_AIM OF THE TASK_
Reproduce nothing but the lines from the start of the material through the line that includes "wr = np.maximum(wr, .20*isI*np.clip(di*2, 0, 1)*(HU", both ends included, and omit every picture.

Scripts that build scenes:

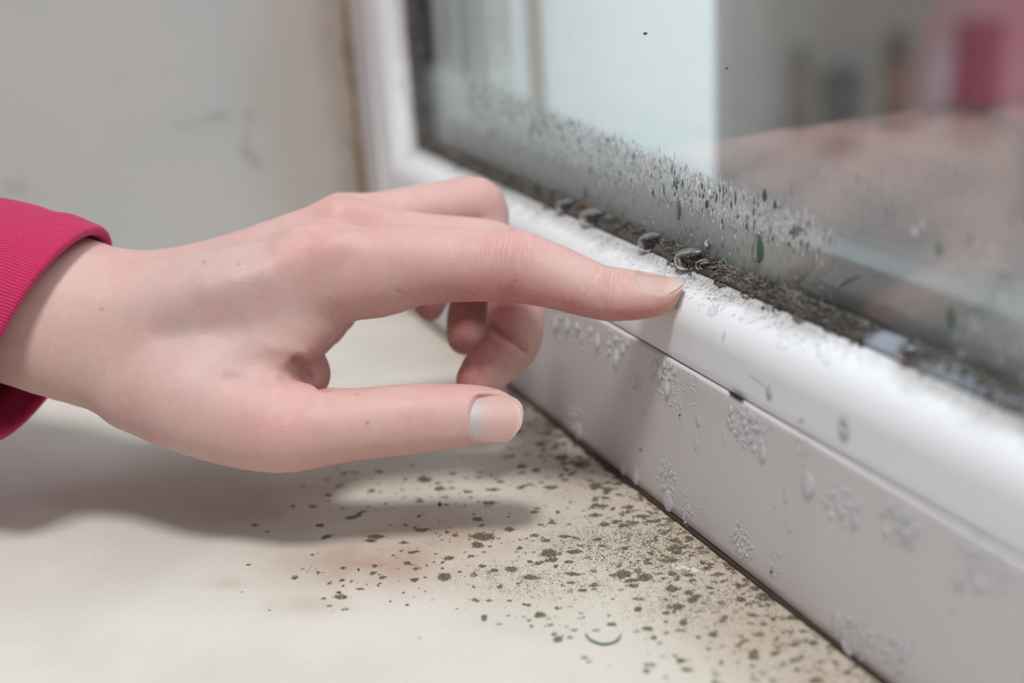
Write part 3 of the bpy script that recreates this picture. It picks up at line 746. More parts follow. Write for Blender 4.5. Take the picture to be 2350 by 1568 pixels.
tint(near(px(740, 860, 350), 12), RED, .4)
tint(near(px(500, 640, 335), 24), BLUE, .45); tint(near(px(420, 760, 332), 16), BLUE, .3); tint(near(px(690, 575, 340), 9), PINK, .4); tint(near(px(560, 1000, 318), 16), PINK, .25); tint(near(px(350, 540, 345), 14), PINK, .25); tint(near(px(270, 800, 335), 14), (0.52, 0.33, 0.28), .4)
for (u, v) in ((822, 903), (845, 970), (470, 599), (548, 604), (230, 709)):
    p_ = surf(u, v); tint(np.exp(-((HV-p_)**2).sum(1)/(.55**2)), (0.36, 0.15, 0.10), .8)
for (u, v, t, r, k) in ((1175, 580, 331, 8.5, .9), (1390, 650, 330, 7, .9), (960, 960, 316, 9, 1.0), (1130, 425, 382, 6, .5), (860, 700, 335, 8, .35), (1215, 545, 364, 5, .4)):
    wr = np.maximum(wr, k*near(px(u, v, t), r))
wr = np.maximum(wr, .20*isI*np.clip(di*2, 0, 1)*(HU > 900))


person = empty('person', tuple(cam2world(px(300, 760, 352))*MM))
tag(person, 'bare left hand in a raspberry sleeve, forefinger pressed on the window frame', 'person')
hand = mesh_obj('hand', cam2world(HV), HF)
adopt(hand, person)
cattr(hand, 'skin', col)
fattr(hand, 'fs', np.where(isT > .3, s_t, si)); fattr(hand, 'wr', wr); fattr(hand, 'wr2', wr2)
n = NT('skin')
o_ = n.obj()
base = n.attr('skin').outputs['Color']
base = n.mix(n.ramp(n.noise(o_, 85, 4, .6), .40, .68, 0, .50), base, (0.62, 0.34, 0.315, 1))
base = n.mix(n.ramp(n.noise(o_, 260, 3, .6), .5, .75, 0, .18), base, (0.74, 0.57, 0.47, 1))
fs = n.attr('fs').outputs['Fac']; wrk = n.attr('wr').outputs['Fac']
wv = n.math('SINE', n.math('ADD', n.math('MULTIPLY', fs, 4.6), n.math('MULTIPLY', n.noise(o_, 170, 4, .6), 15)))
cre = n.math('MULTIPLY', n.math('POWER', n.math('ADD', n.math('MULTIPLY', wv, .5), .5), 5.0), wrk)
base = n.mix(n.math('MULTIPLY', cre, .24), base, (0.50, 0.22, 0.18, 1))
fibre = n.vor(n.map(o_, (1, 1, 1)), 2300, 'DISTANCE_TO_EDGE')
fibre = n.ramp(fibre, 0, .3)
f2 = n.vor(n.map(o_, (1, .4, 1), (0.4, 0.3, 0.5)), 1300, 'DISTANCE_TO_EDGE'); f2 = n.ramp(f2, 0, .2)
bmp = n.bump(fibre, .26, .00007)
bmp = n.bump(f2, .26, .00009, bmp)
bmp = n.bump(n.math('MULTIPLY', cre, -1.0), .5, .00024, bmp)
bmp = n.bump(n.noise(o_, 120, 3), .2, .0008, bmp)
M_SKIN = n.done(n.bsdf(Base_Color=base, Roughness=n.ramp(n.noise(o_, 300, 2), .3, .7, .44, .56), Normal=bmp, Subsurface_Weight=.35, Subsurface_Scale=.004,
    Subsurface_Radius=(1.0, .38, .22), Specular_IOR_Level=.36))
hand.data.materials.append(M_SKIN)

# ---- nails
def nail(name, q, mat, label=None):
    nu, nv = 27, 23; V = []; F = []; U = []
    for lay in (0, 1):
        for i in range(nu):
            for j in range(nv):
                v = j/(nv-1)*2-1; x = q.x0(v)+(q.x1(v)-q.x0(v))*i/(nu-1)
                V.append(q.A+q.T*x+q.S*(q.half(x)*v)+q.D*(q.h(x, v)-(0.42 if lay else 0))); U.append((x/q.L, v))
    o = nu*nv
    for i in range(nu-1):
        for j in range(nv-1):
            a = i*nv+j; F.append((a, a+nv, a+nv+1, a+1)); F.append((o+a, o+a+1, o+a+nv+1, o+a+nv))
    for i in range(nu-1):
        for j in (0, nv-1):
            a = i*nv+j; F.append((a, a+nv, o+a+nv, o+a) if j else (a+nv, a, o+a, o+a+nv))
    for j in range(nv-1):
        for i in (0, nu-1):
            a = i*nv+j; F.append((a, a+1, o+a+1, o+a) if i else (a+1, a, o+a, o+a+1))
    ob = mesh_obj(name, cam2world(np.array(V)), F, mat); adopt(ob, person)
    fattr(ob, 'along', [u_[0] for u_ in U]); fattr(ob, 'across', [u_[1] for u_ in U])
    if label: ob['label'] = label
    return ob
def nail_mat(name, tipstart, lun, lunc):
    n = NT(name)
    al = n.attr('along').outputs['Fac']; ac = n.attr('across').outputs['Fac']
    a2 = n.math('MULTIPLY', ac, ac)
    bed = n.mix(n.ramp(al, .1, .8), (0.60, 0.405, 0.385, 1), (0.62, 0.38, 0.33, 1))
    bed = n.mix(n.ramp(n.math('ADD', al, n.math('MULTIPLY', a2, .17)), lun-.012, lun+.02, 1, 0), bed, lunc)
    free = n.ramp(n.math('ADD', al, n.math('MULTIPLY', a2, .13)), tipstart-.03, tipstart+.03)
    c = n.mix(free, bed, (0.63, 0.49, 0.43, 1))
    edge = n.ramp(n.math('ADD', al, n.math('MULTIPLY', a2, .13)), tipstart-.09, tipstart-.02)
    c = n.mix(n.math('MULTIPLY', n.math('SUBTRACT', edge, free), .6), c, (0.74, 0.52, 0.40, 1))
    cv = n.n.new('ShaderNodeCombineXYZ'); n.l.new(ac, cv.inputs[0])
    rid = n.noise(n.map(cv.outputs[0], (16, 1, 1)), 1.0, 4, .7)
    return n.done(n.bsdf(Base_Color=c, Roughness=.34, Specular_IOR_Level=.4, Subsurface_Weight=.15, Subsurface_Scale=.002, Subsurface_Radius=(1, .5, .35), Coat_Weight=.08,
        Normal=n.bump(rid, .35, .00035)))
M_NAIL_T = nail_mat('thumb_nail_plate', .97, .29, (0.50, 0.435, 0.425, 1)); M_NAIL_I = nail_mat('finger_nail_plate', .76, .12, (0.57, 0.47, 0.44, 1))
nail('thumbnail', NT_, M_NAIL_T, 'long ridged thumbnail')
nail('fingernail', NI_, M_NAIL_I, 'long forefinger nail with pale tip')


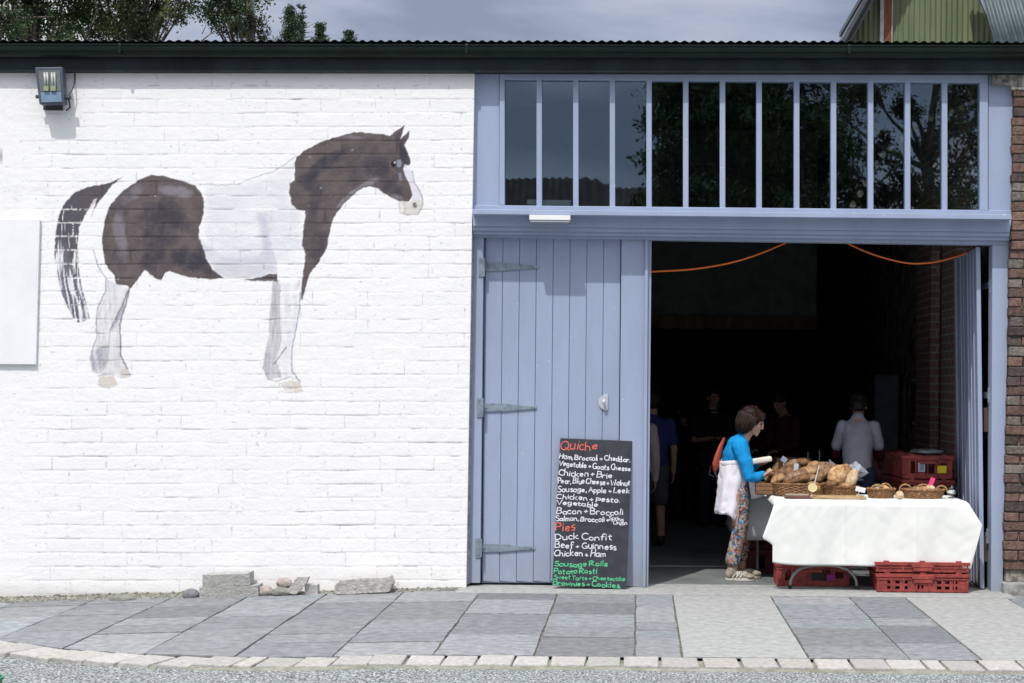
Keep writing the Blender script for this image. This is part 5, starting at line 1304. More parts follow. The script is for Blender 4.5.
# ------------------------------------------------------------------ stones along the wall
def rockmat(nm, c, c2): return mat(nm, c, rough=0.95, vs_=18, col2=c2, bump=1.0, bs=45)
SG = rockmat('grey_block', (0.40,0.40,0.39), (0.30,0.30,0.29)); SP = rockmat('pink_stone', (0.42,0.37,0.345), (0.30,0.25,0.23)); SW = rockmat('pale_stone', (0.50,0.49,0.47),(0.34,0.33,0.32)); SD = rockmat('dark_pebble', (0.22,0.225,0.24),(0.14,0.145,0.16)); SGR = rockmat('greenish_stone', (0.24,0.245,0.225),(0.16,0.165,0.145))
def roughblock(name, poly, Y0, Y1, mm, label, cat, amp=0.0024, grp=None):
    ps = [P(a_, b_, Y0) for a_, b_ in poly]
    m = MB(); m.prism([(p.x, p.z) for p in ps], Y0, Y1)
    o = m.build(name, mm, None, off=(0,0,0))
    s_ = o.modifiers.new('sub','SUBSURF'); s_.subdivision_type = 'SIMPLE'; s_.levels = 5; s_.render_levels = 5
    tx = bpy.data.textures.get('rockn') or bpy.data.textures.new('rockn', 'CLOUDS'); tx.noise_scale = 0.045; tx.noise_depth = 3
    d = o.modifiers.new('chip','DISPLACE'); d.texture = tx; d.texture_coords = 'GLOBAL'; d.strength = amp*2.2; d.mid_level = 0.5
    o.data.polygons.foreach_set('use_smooth', [False]*len(o.data.polygons))
    tag(o, label, cat, grp); return o
def pebble(px0, px1, py0, py1, Y, mm, label, cat='stone', grp='stones along the foot of the wall', flat=1.0, rough_=0.12, tilt=0.0):
    a_, b_ = P(px0, py1, Y), P(px1, py0, Y); c_ = (a_+b_)/2; sd = random.uniform(0, 90)
    m = MB(); rx, rz_ = (b_.x-a_.x)/2, (b_.z-a_.z)/2
    m.ball((0,0,0), (rx, max(rx,rz_)*0.8*flat, rz_), 24, 16, fn=lambda q: 1+rough_*mnoise.noise(q*1.7+Vector((sd,0,0)))+rough_*0.3*mnoise.noise(q*5+Vector((sd,0,0))), M=Matrix.Rotation(tilt,4,'Y'))
    o = m.build('stone', mm, None, off=(0,0,0), smooth=rough_ < 0.1); o.location = c_; tag(o, label, cat, grp); return o
roughblock('concrete_block', [(199.5,587.5),(258,585.5),(258.5,598.5),(199.5,601)], -0.20, -0.03, SG, 'longer grey concrete block lying at the wall foot, under another', 'block', grp='two stacked concrete blocks')
roughblock('concrete_block', [(202.5,575),(245,574),(249.8,572.5),(249.8,585),(202.5,587)], -0.18, -0.04, SG, 'shorter chipped grey concrete block lying on the longer one', 'block', grp='two stacked concrete blocks')
pebble(182.5,199.5,588.5,601.5,-0.16,SD,'smooth dark grey cobble left of the two stacked blocks', rough_=0.05)
pebble(257,273,585.5,597.5,-0.14,SP,'rough pinkish stone right of the stacked blocks')
pebble(276.5,292,577.5,589,-0.10,SP,'rounded reddish stone resting against the wall behind the leaning slab')
pebble(272,292,587,597.5,-0.16,SGR,'low greenish stone in front of the leaning slab')
roughblock('stone', [(286,591),(297,577.5),(308.5,577),(306,584),(296,594.5),(287,593)], -0.20, -0.13, SW, 'pale slab of stone leaning up among the pinkish stones', 'stone', grp='stones along the foot of the wall')
roughblock('stone', [(304.5,584.5),(317,585),(317.5,595),(305,595)], -0.17, -0.07, SW, 'small squarish pale stone right of the leaning slab', 'stone', grp='stones along the foot of the wall')
roughblock('stone', [(334.5,586),(340,580.5),(362,578.5),(389,577.5),(392,584),(389,592),(350,594),(335,594)], -0.22, -0.05, SW, 'longest pale weathered stone lying at the wall foot', 'stone', amp=0.006, grp='stones along the foot of the wall')
pebble(110,136,594.5,603.5,-0.20,SGR,'flat dark greenish stone in the gravel at the left', flat=0.7)
# gravel strip
m = MB(); random.seed(77)
for k in range(2600):
    x = random.uniform(-5.9, -1.45); 
    if random.random() < 0.35: x = random.uniform(-5.9, -3.6)
    s_ = random.uniform(0.004, 0.013)*(1.35 if random.random() < 0.1 else 1)
    yv = -0.015 - abs(random.gauss(0, 0.06)); dens_ = 1.0 if x < -3.4 else 0.35
    if random.random() > dens_: continue
    g = random.uniform(0.5, 1.25); m.col = (g*random.uniform(0.95,1.1), g, g*random.uniform(0.88,1.0))
    hh = max(0, 0.035*(1-abs(yv)/0.12))*(1 if x < -3.6 else 0.4)
    m.ball((x, yv, zg(x)+hh*random.random()+0.004), (s_*random.uniform(0.8,1.4), s_, s_*0.7), 6, 4)
tag(m.build('gravel', mat('gravel_stone', (0.33,0.335,0.31), rough=0.95, var=0.3, vs_=40, attr='tint'), None, off=(0,0,0), vcol=True), 'loose gravel along the foot of the white wall', 'gravel', kind='stuff')
m = MB(); v = []; f = []
for i in range(61):
    x = -6.2+i*0.08
    v += [(x, 0.01, zg(x)+0.03*(1 if x < -3.6 else 0.35)), (x, -0.07, zg(x)+0.018*(1 if x < -3.6 else 0.35)), (x, -0.135, zg(x)-0.002)]
for i in range(60):
    for k in range(2): a_ = i*3+k; f.append((a_, a_+1, a_+4, a_+3))
m.add(v, f); struct(m.build('earth_strip', mat('gritty_earth', (0.25,0.255,0.22), rough=1, var=0.3, vs_=30, bump=1, bs=80)))
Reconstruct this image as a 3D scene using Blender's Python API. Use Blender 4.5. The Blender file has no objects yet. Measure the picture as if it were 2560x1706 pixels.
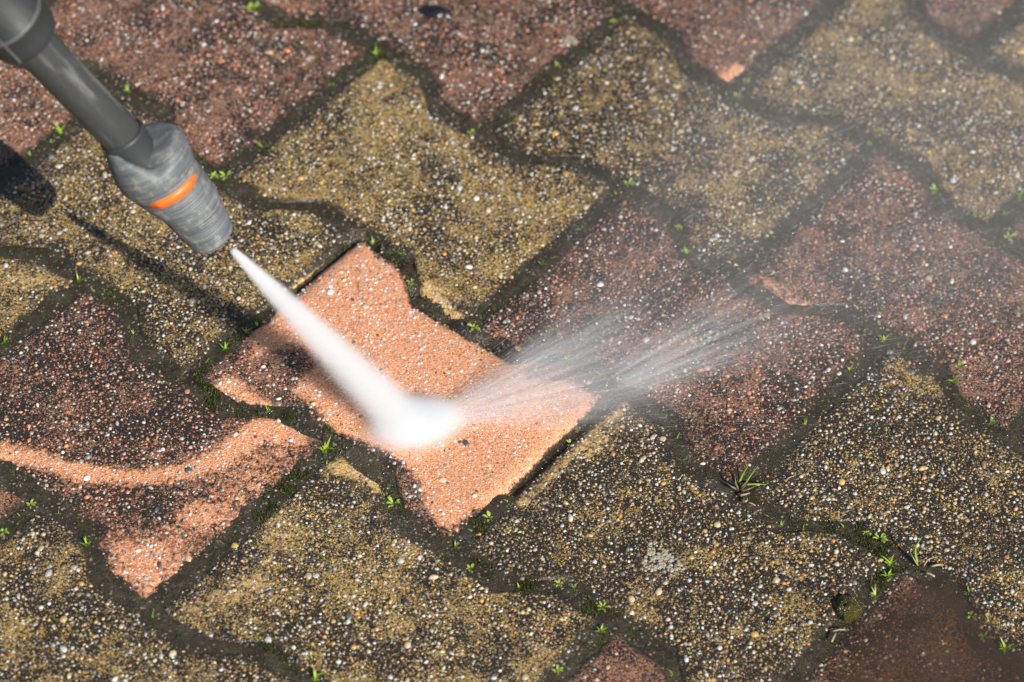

_COMPLETE OUTPUT_
Write part 3 of the bpy script that recreates this picture. It picks up at line 746. More parts follow. Write for Blender 4.5. Take the picture to be 2350 by 1568 pixels.
tint(near(px(740, 860, 350), 12), RED, .4)
tint(near(px(500, 640, 335), 24), BLUE, .45); tint(near(px(420, 760, 332), 16), BLUE, .3); tint(near(px(690, 575, 340), 9), PINK, .4); tint(near(px(560, 1000, 318), 16), PINK, .25); tint(near(px(350, 540, 345), 14), PINK, .25); tint(near(px(270, 800, 335), 14), (0.52, 0.33, 0.28), .4)
for (u, v) in ((822, 903), (845, 970), (470, 599), (548, 604), (230, 709)):
    p_ = surf(u, v); tint(np.exp(-((HV-p_)**2).sum(1)/(.55**2)), (0.36, 0.15, 0.10), .8)
for (u, v, t, r, k) in ((1175, 580, 331, 8.5, .9), (1390, 650, 330, 7, .9), (960, 960, 316, 9, 1.0), (1130, 425, 382, 6, .5), (860, 700, 335, 8, .35), (1215, 545, 364, 5, .4)):
    wr = np.maximum(wr, k*near(px(u, v, t), r))
wr = np.maximum(wr, .20*isI*np.clip(di*2, 0, 1)*(HU > 900))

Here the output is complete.